◆ DATASET CONTENT ◆

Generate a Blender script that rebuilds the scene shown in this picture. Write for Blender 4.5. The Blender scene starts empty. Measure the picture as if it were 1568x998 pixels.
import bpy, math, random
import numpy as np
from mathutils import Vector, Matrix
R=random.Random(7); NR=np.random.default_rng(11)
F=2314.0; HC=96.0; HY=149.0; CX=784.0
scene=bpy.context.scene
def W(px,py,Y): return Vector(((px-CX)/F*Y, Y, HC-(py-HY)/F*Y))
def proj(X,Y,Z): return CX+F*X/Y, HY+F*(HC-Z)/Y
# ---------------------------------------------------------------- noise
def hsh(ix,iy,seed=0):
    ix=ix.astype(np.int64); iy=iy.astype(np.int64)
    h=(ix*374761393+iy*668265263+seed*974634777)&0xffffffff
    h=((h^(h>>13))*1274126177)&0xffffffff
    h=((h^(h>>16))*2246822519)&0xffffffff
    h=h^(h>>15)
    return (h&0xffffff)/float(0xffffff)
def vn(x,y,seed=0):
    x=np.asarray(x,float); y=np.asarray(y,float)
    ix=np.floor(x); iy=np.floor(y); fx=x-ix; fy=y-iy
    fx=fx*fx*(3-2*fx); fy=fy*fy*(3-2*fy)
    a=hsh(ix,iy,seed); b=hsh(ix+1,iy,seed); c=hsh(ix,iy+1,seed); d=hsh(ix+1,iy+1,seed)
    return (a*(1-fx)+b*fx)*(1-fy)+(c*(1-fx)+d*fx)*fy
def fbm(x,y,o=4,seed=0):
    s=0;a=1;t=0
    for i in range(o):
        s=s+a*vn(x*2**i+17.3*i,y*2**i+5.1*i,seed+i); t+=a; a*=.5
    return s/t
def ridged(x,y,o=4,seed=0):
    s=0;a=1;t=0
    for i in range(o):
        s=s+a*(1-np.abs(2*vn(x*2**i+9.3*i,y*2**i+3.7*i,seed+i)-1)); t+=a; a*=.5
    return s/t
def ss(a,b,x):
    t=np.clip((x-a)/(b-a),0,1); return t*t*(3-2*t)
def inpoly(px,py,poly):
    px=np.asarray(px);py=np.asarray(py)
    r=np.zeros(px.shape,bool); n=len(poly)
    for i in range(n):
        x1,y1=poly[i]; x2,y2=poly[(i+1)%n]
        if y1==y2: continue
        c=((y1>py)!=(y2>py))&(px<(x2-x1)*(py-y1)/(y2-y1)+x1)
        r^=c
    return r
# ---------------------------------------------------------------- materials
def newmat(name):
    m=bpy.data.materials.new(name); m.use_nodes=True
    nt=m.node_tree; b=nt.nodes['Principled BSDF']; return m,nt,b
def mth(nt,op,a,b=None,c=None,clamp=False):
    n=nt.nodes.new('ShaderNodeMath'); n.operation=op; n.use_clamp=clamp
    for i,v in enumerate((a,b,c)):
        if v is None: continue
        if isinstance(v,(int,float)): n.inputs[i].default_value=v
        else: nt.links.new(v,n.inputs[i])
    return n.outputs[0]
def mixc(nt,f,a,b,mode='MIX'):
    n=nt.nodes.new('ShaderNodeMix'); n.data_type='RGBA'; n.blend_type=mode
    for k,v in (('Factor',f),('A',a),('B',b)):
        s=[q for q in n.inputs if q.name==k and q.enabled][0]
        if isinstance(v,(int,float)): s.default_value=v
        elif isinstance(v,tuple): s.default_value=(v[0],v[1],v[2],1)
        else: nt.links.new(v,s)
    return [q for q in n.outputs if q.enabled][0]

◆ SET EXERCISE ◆
Repeat the material from above exactly, word for word.

◆ RESULT FOR THIS EXERCISE ◆
Generate a Blender script that rebuilds the scene shown in this picture. Write for Blender 4.5. The Blender scene starts empty. Measure the picture as if it were 1568x998 pixels.
import bpy, math, random
import numpy as np
from mathutils import Vector, Matrix
R=random.Random(7); NR=np.random.default_rng(11)
F=2314.0; HC=96.0; HY=149.0; CX=784.0
scene=bpy.context.scene
def W(px,py,Y): return Vector(((px-CX)/F*Y, Y, HC-(py-HY)/F*Y))
def proj(X,Y,Z): return CX+F*X/Y, HY+F*(HC-Z)/Y
# ---------------------------------------------------------------- noise
def hsh(ix,iy,seed=0):
    ix=ix.astype(np.int64); iy=iy.astype(np.int64)
    h=(ix*374761393+iy*668265263+seed*974634777)&0xffffffff
    h=((h^(h>>13))*1274126177)&0xffffffff
    h=((h^(h>>16))*2246822519)&0xffffffff
    h=h^(h>>15)
    return (h&0xffffff)/float(0xffffff)
def vn(x,y,seed=0):
    x=np.asarray(x,float); y=np.asarray(y,float)
    ix=np.floor(x); iy=np.floor(y); fx=x-ix; fy=y-iy
    fx=fx*fx*(3-2*fx); fy=fy*fy*(3-2*fy)
    a=hsh(ix,iy,seed); b=hsh(ix+1,iy,seed); c=hsh(ix,iy+1,seed); d=hsh(ix+1,iy+1,seed)
    return (a*(1-fx)+b*fx)*(1-fy)+(c*(1-fx)+d*fx)*fy
def fbm(x,y,o=4,seed=0):
    s=0;a=1;t=0
    for i in range(o):
        s=s+a*vn(x*2**i+17.3*i,y*2**i+5.1*i,seed+i); t+=a; a*=.5
    return s/t
def ridged(x,y,o=4,seed=0):
    s=0;a=1;t=0
    for i in range(o):
        s=s+a*(1-np.abs(2*vn(x*2**i+9.3*i,y*2**i+3.7*i,seed+i)-1)); t+=a; a*=.5
    return s/t
def ss(a,b,x):
    t=np.clip((x-a)/(b-a),0,1); return t*t*(3-2*t)
def inpoly(px,py,poly):
    px=np.asarray(px);py=np.asarray(py)
    r=np.zeros(px.shape,bool); n=len(poly)
    for i in range(n):
        x1,y1=poly[i]; x2,y2=poly[(i+1)%n]
        if y1==y2: continue
        c=((y1>py)!=(y2>py))&(px<(x2-x1)*(py-y1)/(y2-y1)+x1)
        r^=c
    return r
# ---------------------------------------------------------------- materials
def newmat(name):
    m=bpy.data.materials.new(name); m.use_nodes=True
    nt=m.node_tree; b=nt.nodes['Principled BSDF']; return m,nt,b
def mth(nt,op,a,b=None,c=None,clamp=False):
    n=nt.nodes.new('ShaderNodeMath'); n.operation=op; n.use_clamp=clamp
    for i,v in enumerate((a,b,c)):
        if v is None: continue
        if isinstance(v,(int,float)): n.inputs[i].default_value=v
        else: nt.links.new(v,n.inputs[i])
    return n.outputs[0]
def mixc(nt,f,a,b,mode='MIX'):
    n=nt.nodes.new('ShaderNodeMix'); n.data_type='RGBA'; n.blend_type=mode
    for k,v in (('Factor',f),('A',a),('B',b)):
        s=[q for q in n.inputs if q.name==k and q.enabled][0]
        if isinstance(v,(int,float)): s.default_value=v
        elif isinstance(v,tuple): s.default_value=(v[0],v[1],v[2],1)
        else: nt.links.new(v,s)
    return [q for q in n.outputs if q.enabled][0]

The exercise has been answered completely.